I became interested in the organization when I worked at both an independent and a public college here in Vermont. We'd been out in Arizona for a while where I worked at a college, and then moved back. The association was advertising for someone, and I applied. I had also worked in Denver, CO where I ran a statewide association for librarians. Since I'd done that and because I had worked with both a public and private college, they hired me, and I'm now in my 17th year.

VBM: Now VHEC isn't a state organization, is it? It's private?

Englese: Right. It's a private organization.

VBM: So how is it funded?

Englese: Dues.

VBM: So all the colleges pay dues and out of that comes your salary, and so on?

Englese: Right. Expenses, travel.

VBM: How many employees are there besides yourself?

Englese: Just me, and I'm not full time. I work 30 hours a week. We have some independent contractors who, at an hourly rate, do the web site and help me with some office mailings and publications. But we have amazing volunteers. The presidents serve as chairs of committees. People from the college's serve on committees. The work of the organization would be absolutely impossible without so many volunteers from all of the colleges. Because they believe in what this is and that together, they can be better than if they worked at it separately.

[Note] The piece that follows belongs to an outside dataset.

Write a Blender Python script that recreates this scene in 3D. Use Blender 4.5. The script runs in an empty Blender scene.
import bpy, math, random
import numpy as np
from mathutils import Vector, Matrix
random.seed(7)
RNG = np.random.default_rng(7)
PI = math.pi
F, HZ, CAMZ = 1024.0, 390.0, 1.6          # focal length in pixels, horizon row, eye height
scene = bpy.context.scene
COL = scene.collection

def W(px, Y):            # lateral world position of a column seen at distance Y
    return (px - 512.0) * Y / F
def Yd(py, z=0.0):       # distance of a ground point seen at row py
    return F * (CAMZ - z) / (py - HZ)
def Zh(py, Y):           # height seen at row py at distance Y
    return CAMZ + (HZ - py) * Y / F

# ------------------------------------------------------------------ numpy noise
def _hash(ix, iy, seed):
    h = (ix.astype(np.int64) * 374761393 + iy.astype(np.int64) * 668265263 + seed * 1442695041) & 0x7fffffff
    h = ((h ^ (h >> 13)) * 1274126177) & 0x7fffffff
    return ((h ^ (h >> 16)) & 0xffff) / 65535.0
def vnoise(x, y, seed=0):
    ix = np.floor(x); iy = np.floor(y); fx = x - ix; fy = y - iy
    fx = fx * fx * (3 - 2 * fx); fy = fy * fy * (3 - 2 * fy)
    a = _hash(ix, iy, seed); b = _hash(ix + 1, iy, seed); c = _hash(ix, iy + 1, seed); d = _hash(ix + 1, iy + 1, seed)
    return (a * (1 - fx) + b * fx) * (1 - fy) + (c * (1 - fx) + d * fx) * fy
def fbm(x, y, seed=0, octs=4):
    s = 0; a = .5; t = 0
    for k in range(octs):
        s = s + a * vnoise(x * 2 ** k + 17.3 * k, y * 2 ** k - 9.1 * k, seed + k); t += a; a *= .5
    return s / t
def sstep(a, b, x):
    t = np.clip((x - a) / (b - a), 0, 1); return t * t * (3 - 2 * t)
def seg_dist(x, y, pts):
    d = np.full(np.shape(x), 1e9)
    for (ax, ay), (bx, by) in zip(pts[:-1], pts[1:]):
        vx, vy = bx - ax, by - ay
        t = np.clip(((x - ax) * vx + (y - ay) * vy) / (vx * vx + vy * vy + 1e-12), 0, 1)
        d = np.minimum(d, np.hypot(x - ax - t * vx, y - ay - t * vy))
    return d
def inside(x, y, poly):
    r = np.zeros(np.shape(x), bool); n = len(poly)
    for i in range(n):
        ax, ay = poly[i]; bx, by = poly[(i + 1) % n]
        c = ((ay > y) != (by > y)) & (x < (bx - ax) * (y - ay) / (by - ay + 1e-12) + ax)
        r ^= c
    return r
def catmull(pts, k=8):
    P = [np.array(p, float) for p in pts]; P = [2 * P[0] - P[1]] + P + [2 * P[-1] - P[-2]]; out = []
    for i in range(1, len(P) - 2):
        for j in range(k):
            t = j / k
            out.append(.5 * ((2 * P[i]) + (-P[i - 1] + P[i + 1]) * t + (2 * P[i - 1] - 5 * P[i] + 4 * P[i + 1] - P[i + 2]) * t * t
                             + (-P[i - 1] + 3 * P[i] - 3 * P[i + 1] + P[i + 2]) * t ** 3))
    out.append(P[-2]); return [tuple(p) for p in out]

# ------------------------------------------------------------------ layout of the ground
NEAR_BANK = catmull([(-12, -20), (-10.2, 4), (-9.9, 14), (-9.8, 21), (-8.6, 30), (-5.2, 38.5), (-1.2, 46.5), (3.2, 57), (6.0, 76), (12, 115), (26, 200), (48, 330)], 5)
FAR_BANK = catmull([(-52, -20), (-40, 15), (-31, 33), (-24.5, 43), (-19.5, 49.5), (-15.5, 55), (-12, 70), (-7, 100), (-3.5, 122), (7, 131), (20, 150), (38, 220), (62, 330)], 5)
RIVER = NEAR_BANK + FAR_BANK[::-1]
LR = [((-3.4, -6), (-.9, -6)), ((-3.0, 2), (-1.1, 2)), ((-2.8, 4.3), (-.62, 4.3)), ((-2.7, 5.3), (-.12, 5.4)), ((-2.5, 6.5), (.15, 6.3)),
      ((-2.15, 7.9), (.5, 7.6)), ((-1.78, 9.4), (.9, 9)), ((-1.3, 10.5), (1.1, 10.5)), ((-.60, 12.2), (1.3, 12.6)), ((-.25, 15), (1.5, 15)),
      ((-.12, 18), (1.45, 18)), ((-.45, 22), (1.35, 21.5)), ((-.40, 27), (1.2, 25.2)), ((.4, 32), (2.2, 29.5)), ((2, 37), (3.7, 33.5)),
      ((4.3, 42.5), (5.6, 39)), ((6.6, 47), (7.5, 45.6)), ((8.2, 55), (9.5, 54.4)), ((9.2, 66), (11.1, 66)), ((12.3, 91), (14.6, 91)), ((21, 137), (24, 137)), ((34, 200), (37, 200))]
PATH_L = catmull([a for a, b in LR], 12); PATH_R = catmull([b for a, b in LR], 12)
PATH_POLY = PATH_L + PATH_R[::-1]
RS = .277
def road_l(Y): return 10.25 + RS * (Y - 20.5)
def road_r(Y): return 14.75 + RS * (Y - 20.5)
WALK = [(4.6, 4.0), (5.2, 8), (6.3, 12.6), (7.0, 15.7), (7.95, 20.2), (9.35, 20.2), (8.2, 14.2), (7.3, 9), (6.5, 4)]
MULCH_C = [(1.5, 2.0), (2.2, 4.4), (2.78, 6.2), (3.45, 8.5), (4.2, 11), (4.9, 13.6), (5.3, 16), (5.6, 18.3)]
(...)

We're the only state, according to the American Council on Education, that has the one organization that all of the colleges belong to. All of the colleges in Vermont belong to VHEC.

VBM: You may not have a typical week, but what typically do you do in the course of the week?

Englese: Oh boy. It would depend on the time of the year. During the academic year, there are probably more things going on and the committees are more active, whereas in the summer it's a little bit less active. I get calls from the committees, I get calls from the public asking me where they can find information about a college. I might be doing something with the State Department on Marketing. Or we do a lot of things on certification of new out-of-state schools that apply here as well. I couldn't say that there's a typical week. That's why I've liked the job so much. Every week, it's different. Every year, there's a different president of the Association. So every year has sort of a different flavor.

VBM: So you have a web site and publications that you put out?

Englese: We actually have two web sites. We have an organizational web site, and then there's a group that is actually one of our committees, called the Consortium of Vermont Colleges, that's made up of all the admissions directors, and they have a web site where they do a lot of joint promotion and out-of-state recruiting of traditional age students. They also have a bus tour for out-of-state guidance counselors every year. That's where we bring in about 40 guidance counselors from schools around the country and they spend a week visiting colleges in Vermont. The consor tium also does this publication, which is called a viewbook, and it has a full page for each school. this is mailed out to about 4000 guidance counselors each fall. We use it also to promote the bus tour.